── Source material
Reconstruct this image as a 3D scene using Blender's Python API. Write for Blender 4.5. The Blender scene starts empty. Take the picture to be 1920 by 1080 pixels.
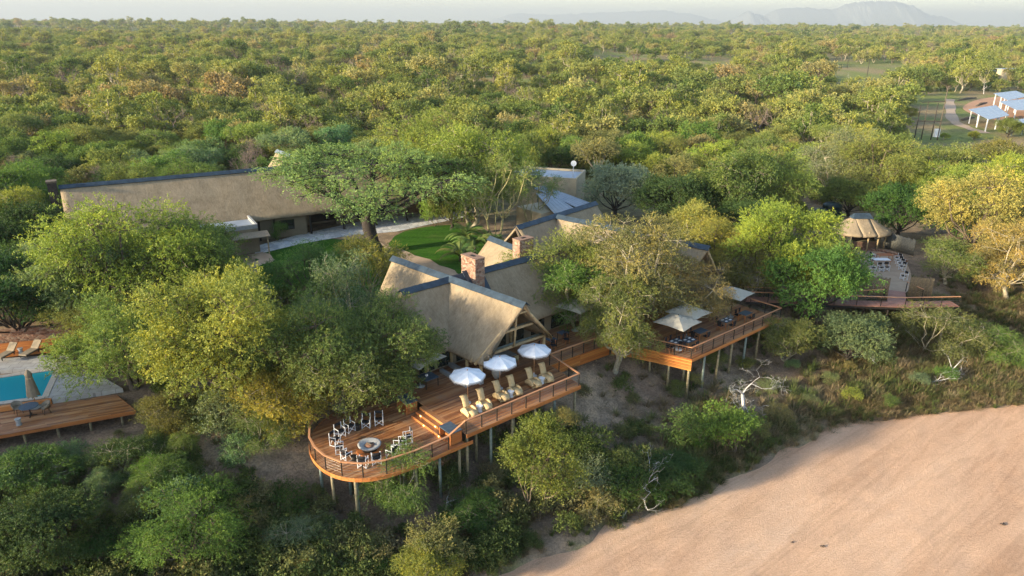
import bpy, math, random
import numpy as np
from mathutils import Matrix, Vector, Euler

sc = bpy.context.scene
COL = sc.collection
R_ = math.radians

# ------------------------------------------------------------------ camera, sky, sun, exposure
FPX = 1340.0; HZ = 46.0; CZ = 25.5
pit = math.atan((540 - HZ) / FPX); rol = R_(.37)
fw = np.array([0, math.cos(pit), -math.sin(pit)])
_up = np.array([0, math.sin(pit), math.cos(pit)]); _ri = np.array([1., 0, 0])
ri = _ri * math.cos(rol) + _up * math.sin(rol)
up = _up * math.cos(rol) - _ri * math.sin(rol)
CAM = np.array([0, 0, CZ])
cd = bpy.data.cameras.new('camera'); cam = bpy.data.objects.new('camera', cd); COL.objects.link(cam)
cd.sensor_width = 36; cd.lens = FPX / 1920 * 36; cd.clip_start = .5; cd.clip_end = 60000
cam.matrix_world = Matrix(((ri[0], up[0], -fw[0], 0), (ri[1], up[1], -fw[1], 0), (ri[2], up[2], -fw[2], CZ), (0, 0, 0, 1)))
sc.camera = cam

SUN_EL = R_(14.0); SUN_AZ = R_(-116.0)          # azimuth clockwise from +Y: from the left, a little behind the camera
w = bpy.data.worlds.new('World'); sc.world = w; w.use_nodes = True
nt = w.node_tree; sky = nt.nodes.new('ShaderNodeTexSky'); sky.sky_type = 'NISHITA'; sky.sun_disc = False
sky.sun_elevation = SUN_EL; sky.sun_rotation = SUN_AZ; sky.dust_density = 1.2; sky.air_density = 1.0; sky.ozone_density = 1.0; sky.altitude = 300
nt.links.new(sky.outputs[0], nt.nodes['Background'].inputs[0]); nt.nodes['Background'].inputs[1].default_value = .15
sl = bpy.data.lights.new('sun', 'SUN'); so = bpy.data.objects.new('sun', sl); COL.objects.link(so)
sl.energy = 4.6; sl.angle = R_(3); sl.color = (1, .85, .60)
sd = Vector((math.sin(SUN_AZ) * math.cos(SUN_EL), math.cos(SUN_AZ) * math.cos(SUN_EL), math.sin(SUN_EL)))
so.rotation_euler = sd.to_track_quat('Z', 'Y').to_euler(); so.location = (-60, -30, 60)
sc.view_settings.view_transform = 'Standard'; sc.view_settings.look = 'None'; sc.view_settings.gamma = 1
sc.view_settings.use_curve_mapping = False; sc.view_settings.exposure = 1.6
cy = sc.cycles; cy.max_bounces = 5; cy.diffuse_bounces = 3; cy.glossy_bounces = 2; cy.transmission_bounces = 3; cy.volume_bounces = 1
cy.transparent_max_bounces = 6; cy.use_denoising = True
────
● Exercise
Reproduce the material above from its first line through the line containing "sc.camera = cam", both ends included, and skip every picture.

● Response
Reconstruct this image as a 3D scene using Blender's Python API. Write for Blender 4.5. The Blender scene starts empty. Take the picture to be 1920 by 1080 pixels.
import bpy, math, random
import numpy as np
from mathutils import Matrix, Vector, Euler

sc = bpy.context.scene
COL = sc.collection
R_ = math.radians

# ------------------------------------------------------------------ camera, sky, sun, exposure
FPX = 1340.0; HZ = 46.0; CZ = 25.5
pit = math.atan((540 - HZ) / FPX); rol = R_(.37)
fw = np.array([0, math.cos(pit), -math.sin(pit)])
_up = np.array([0, math.sin(pit), math.cos(pit)]); _ri = np.array([1., 0, 0])
ri = _ri * math.cos(rol) + _up * math.sin(rol)
up = _up * math.cos(rol) - _ri * math.sin(rol)
CAM = np.array([0, 0, CZ])
cd = bpy.data.cameras.new('camera'); cam = bpy.data.objects.new('camera', cd); COL.objects.link(cam)
cd.sensor_width = 36; cd.lens = FPX / 1920 * 36; cd.clip_start = .5; cd.clip_end = 60000
cam.matrix_world = Matrix(((ri[0], up[0], -fw[0], 0), (ri[1], up[1], -fw[1], 0), (ri[2], up[2], -fw[2], CZ), (0, 0, 0, 1)))
sc.camera = cam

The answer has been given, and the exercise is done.